_SOURCE EXCERPT_.
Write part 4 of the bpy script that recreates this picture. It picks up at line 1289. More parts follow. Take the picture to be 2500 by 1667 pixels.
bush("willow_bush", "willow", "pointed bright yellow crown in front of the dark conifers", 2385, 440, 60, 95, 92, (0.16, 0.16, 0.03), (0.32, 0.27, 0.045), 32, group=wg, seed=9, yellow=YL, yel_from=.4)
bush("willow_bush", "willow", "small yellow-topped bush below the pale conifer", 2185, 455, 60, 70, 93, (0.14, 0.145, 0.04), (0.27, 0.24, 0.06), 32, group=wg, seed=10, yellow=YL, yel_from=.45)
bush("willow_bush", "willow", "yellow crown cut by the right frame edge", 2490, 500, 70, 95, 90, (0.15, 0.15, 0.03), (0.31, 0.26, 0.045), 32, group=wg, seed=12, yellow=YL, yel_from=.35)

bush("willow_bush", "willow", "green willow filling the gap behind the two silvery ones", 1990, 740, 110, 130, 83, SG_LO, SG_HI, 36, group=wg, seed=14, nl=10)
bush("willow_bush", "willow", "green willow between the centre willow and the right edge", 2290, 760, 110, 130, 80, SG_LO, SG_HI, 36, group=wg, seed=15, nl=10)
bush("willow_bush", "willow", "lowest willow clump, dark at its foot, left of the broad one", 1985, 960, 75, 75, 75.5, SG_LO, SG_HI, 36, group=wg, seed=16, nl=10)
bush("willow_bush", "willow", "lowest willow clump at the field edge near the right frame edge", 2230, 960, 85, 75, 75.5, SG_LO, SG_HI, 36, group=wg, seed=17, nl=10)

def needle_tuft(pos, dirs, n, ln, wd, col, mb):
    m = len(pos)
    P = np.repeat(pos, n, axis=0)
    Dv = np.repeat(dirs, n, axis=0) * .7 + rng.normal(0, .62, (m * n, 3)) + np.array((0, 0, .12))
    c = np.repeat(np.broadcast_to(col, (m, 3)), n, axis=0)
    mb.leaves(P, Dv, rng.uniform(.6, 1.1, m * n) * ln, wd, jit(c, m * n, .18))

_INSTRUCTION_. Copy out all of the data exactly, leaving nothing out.

_OUTPUT OF THE TASK_.
Write part 4 of the bpy script that recreates this picture. It picks up at line 1289. More parts follow. Take the picture to be 2500 by 1667 pixels.
bush("willow_bush", "willow", "pointed bright yellow crown in front of the dark conifers", 2385, 440, 60, 95, 92, (0.16, 0.16, 0.03), (0.32, 0.27, 0.045), 32, group=wg, seed=9, yellow=YL, yel_from=.4)
bush("willow_bush", "willow", "small yellow-topped bush below the pale conifer", 2185, 455, 60, 70, 93, (0.14, 0.145, 0.04), (0.27, 0.24, 0.06), 32, group=wg, seed=10, yellow=YL, yel_from=.45)
bush("willow_bush", "willow", "yellow crown cut by the right frame edge", 2490, 500, 70, 95, 90, (0.15, 0.15, 0.03), (0.31, 0.26, 0.045), 32, group=wg, seed=12, yellow=YL, yel_from=.35)

bush("willow_bush", "willow", "green willow filling the gap behind the two silvery ones", 1990, 740, 110, 130, 83, SG_LO, SG_HI, 36, group=wg, seed=14, nl=10)
bush("willow_bush", "willow", "green willow between the centre willow and the right edge", 2290, 760, 110, 130, 80, SG_LO, SG_HI, 36, group=wg, seed=15, nl=10)
bush("willow_bush", "willow", "lowest willow clump, dark at its foot, left of the broad one", 1985, 960, 75, 75, 75.5, SG_LO, SG_HI, 36, group=wg, seed=16, nl=10)
bush("willow_bush", "willow", "lowest willow clump at the field edge near the right frame edge", 2230, 960, 85, 75, 75.5, SG_LO, SG_HI, 36, group=wg, seed=17, nl=10)

def needle_tuft(pos, dirs, n, ln, wd, col, mb):
    m = len(pos)
    P = np.repeat(pos, n, axis=0)
    Dv = np.repeat(dirs, n, axis=0) * .7 + rng.normal(0, .62, (m * n, 3)) + np.array((0, 0, .12))
    c = np.repeat(np.broadcast_to(col, (m, 3)), n, axis=0)
    mb.leaves(P, Dv, rng.uniform(.6, 1.1, m * n) * ln, wd, jit(c, m * n, .18))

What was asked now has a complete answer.